-- Exercise description --
Make an exact transcription of the material, leaving out all images.
---
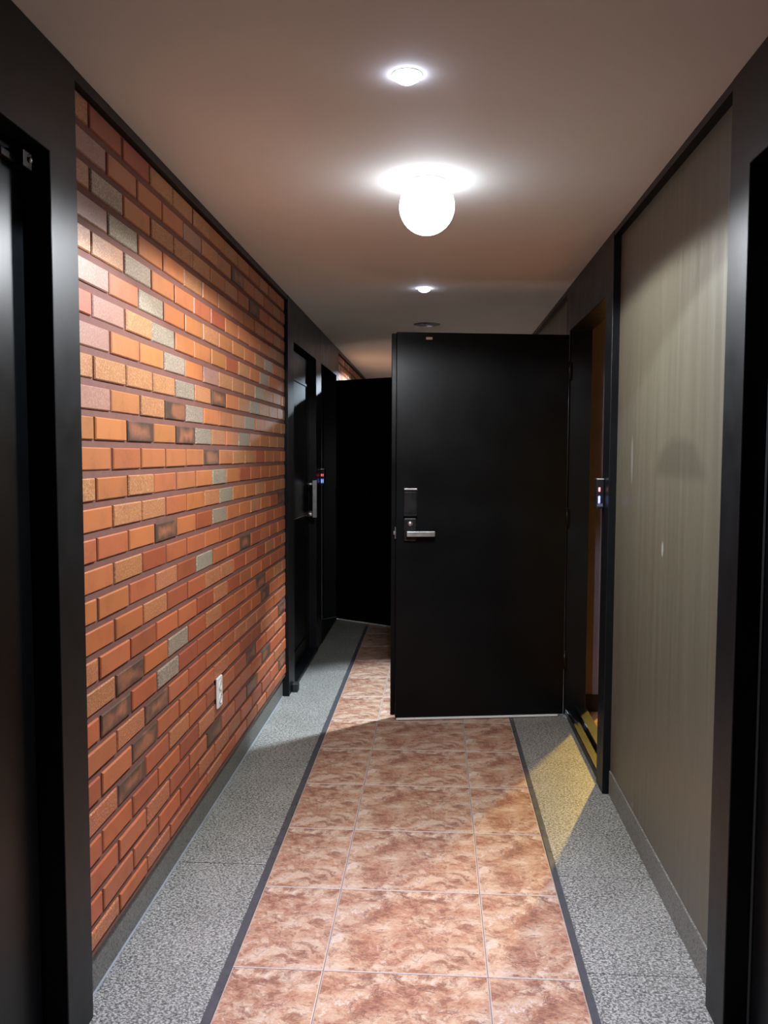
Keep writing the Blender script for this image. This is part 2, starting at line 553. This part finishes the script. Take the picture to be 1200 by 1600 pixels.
# ---------------------------------------------------------------- door frames (casings run up to the ceiling)
def casing(name, side, openings, y_lo, y_hi, depth_x, label):
    """side -1 left, 1 right; one joined black surround with a leaf opening or two"""
    xf = XL if side < 0 else XR
    xa, xb = sorted((xf, depth_x))
    root = empty(name, (xf, (y_lo + y_hi) / 2, 0))
    inv = Matrix.Translation((-xf, -(y_lo + y_hi) / 2, 0))

    def put(mb, nm):
        ob = mb.build(nm, M['frame'], root)
        ob.data.transform(inv)
        return ob
    cuts = [y_lo]
    for (a, b), (a2, b2) in zip(openings, openings[1:]): cuts.append((b + a2) / 2 + .07)
    cuts.append(y_hi)
    for k, (a, b) in enumerate(openings):                  # each door's surround is one piece; two meet at a fine seam
        lo = cuts[k] + (.0015 if k else 0)
        hi = cuts[k + 1] - (.0015 if k + 1 < len(openings) else 0)
        pts = [(lo, 0), (a, 0), (a, HEAD), (b, HEAD), (b, 0), (hi, 0), (hi, ZC), (lo, ZC)]
        bm = bmesh.new()
        f = bm.faces.new([bm.verts.new((xa, y, z)) for y, z in pts])
        e = bmesh.ops.extrude_face_region(bm, geom=[f])
        for q in e['geom']:
            if isinstance(q, bmesh.types.BMVert): q.co.x = xb
        bmesh.ops.recalc_face_normals(bm, faces=bm.faces[:])
        bmesh.ops.bevel(bm, geom=bm.edges[:], offset=.0025, segments=2, profile=.5, affect='EDGES')
        mb = MB()
        mb.add(bm)
        put(mb, 'surround')
    setp(root, label, 'door frame', kind='structure')
    return root


DEEP_L, DEEP_R = -.93, .79
f1 = casing('trim_3', -1, [L_NEAR], .742, 1.945, DEEP_L, 'black door surround nearest on the left, before the brick wall')
f2 = casing('trim_4', -1, [L_A, L_B], 4.706, 7.137, DEEP_L, 'black double door surround past the brick wall on the left')
f3 = casing('trim_5', 1, [R_NEAR], .90, 2.087, DEEP_R, 'black door surround nearest on the right, before the olive gray wall')
f4 = casing('trim_6', 1, [R_MID], 3.42, 4.62, DEEP_R, 'black door surround around the open doorway on the right')


def sill(frame, x0, x1, y0, y1, z1, name='door_sill', mat=None):
    loc = frame.location
    o = MB().box(x0 - loc.x, x1 - loc.x, y0 - loc.y, y1 - loc.y, 0, z1, .004).build(name, mat or M['frame'], frame)
    return o


sill(f1, -.93, -.822, L_NEAR[0], L_NEAR[1], .02)
sill(f2, -.93, -.812, L_A[0] + .03, L_A[1] + .03, .025)
sill(f2, -.93, -.815, L_B[0], L_B[1], .02)
sill(f3, .677, .79, R_NEAR[0], R_NEAR[1], .02)
sill(f4, .682, .70, R_MID[0], R_MID[1] + .02, .035)
sill(f4, .70, .735, R_MID[0], R_MID[1], .022)
sill(f4, .735, .79, R_MID[0], R_MID[1], .045)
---
-- Result for this task --
Keep writing the Blender script for this image. This is part 2, starting at line 553. This part finishes the script. Take the picture to be 1200 by 1600 pixels.
# ---------------------------------------------------------------- door frames (casings run up to the ceiling)
def casing(name, side, openings, y_lo, y_hi, depth_x, label):
    """side -1 left, 1 right; one joined black surround with a leaf opening or two"""
    xf = XL if side < 0 else XR
    xa, xb = sorted((xf, depth_x))
    root = empty(name, (xf, (y_lo + y_hi) / 2, 0))
    inv = Matrix.Translation((-xf, -(y_lo + y_hi) / 2, 0))

    def put(mb, nm):
        ob = mb.build(nm, M['frame'], root)
        ob.data.transform(inv)
        return ob
    cuts = [y_lo]
    for (a, b), (a2, b2) in zip(openings, openings[1:]): cuts.append((b + a2) / 2 + .07)
    cuts.append(y_hi)
    for k, (a, b) in enumerate(openings):                  # each door's surround is one piece; two meet at a fine seam
        lo = cuts[k] + (.0015 if k else 0)
        hi = cuts[k + 1] - (.0015 if k + 1 < len(openings) else 0)
        pts = [(lo, 0), (a, 0), (a, HEAD), (b, HEAD), (b, 0), (hi, 0), (hi, ZC), (lo, ZC)]
        bm = bmesh.new()
        f = bm.faces.new([bm.verts.new((xa, y, z)) for y, z in pts])
        e = bmesh.ops.extrude_face_region(bm, geom=[f])
        for q in e['geom']:
            if isinstance(q, bmesh.types.BMVert): q.co.x = xb
        bmesh.ops.recalc_face_normals(bm, faces=bm.faces[:])
        bmesh.ops.bevel(bm, geom=bm.edges[:], offset=.0025, segments=2, profile=.5, affect='EDGES')
        mb = MB()
        mb.add(bm)
        put(mb, 'surround')
    setp(root, label, 'door frame', kind='structure')
    return root


DEEP_L, DEEP_R = -.93, .79
f1 = casing('trim_3', -1, [L_NEAR], .742, 1.945, DEEP_L, 'black door surround nearest on the left, before the brick wall')
f2 = casing('trim_4', -1, [L_A, L_B], 4.706, 7.137, DEEP_L, 'black double door surround past the brick wall on the left')
f3 = casing('trim_5', 1, [R_NEAR], .90, 2.087, DEEP_R, 'black door surround nearest on the right, before the olive gray wall')
f4 = casing('trim_6', 1, [R_MID], 3.42, 4.62, DEEP_R, 'black door surround around the open doorway on the right')


def sill(frame, x0, x1, y0, y1, z1, name='door_sill', mat=None):
    loc = frame.location
    o = MB().box(x0 - loc.x, x1 - loc.x, y0 - loc.y, y1 - loc.y, 0, z1, .004).build(name, mat or M['frame'], frame)
    return o


sill(f1, -.93, -.822, L_NEAR[0], L_NEAR[1], .02)
sill(f2, -.93, -.812, L_A[0] + .03, L_A[1] + .03, .025)
sill(f2, -.93, -.815, L_B[0], L_B[1], .02)
sill(f3, .677, .79, R_NEAR[0], R_NEAR[1], .02)
sill(f4, .682, .70, R_MID[0], R_MID[1] + .02, .035)
sill(f4, .70, .735, R_MID[0], R_MID[1], .022)
sill(f4, .735, .79, R_MID[0], R_MID[1], .045)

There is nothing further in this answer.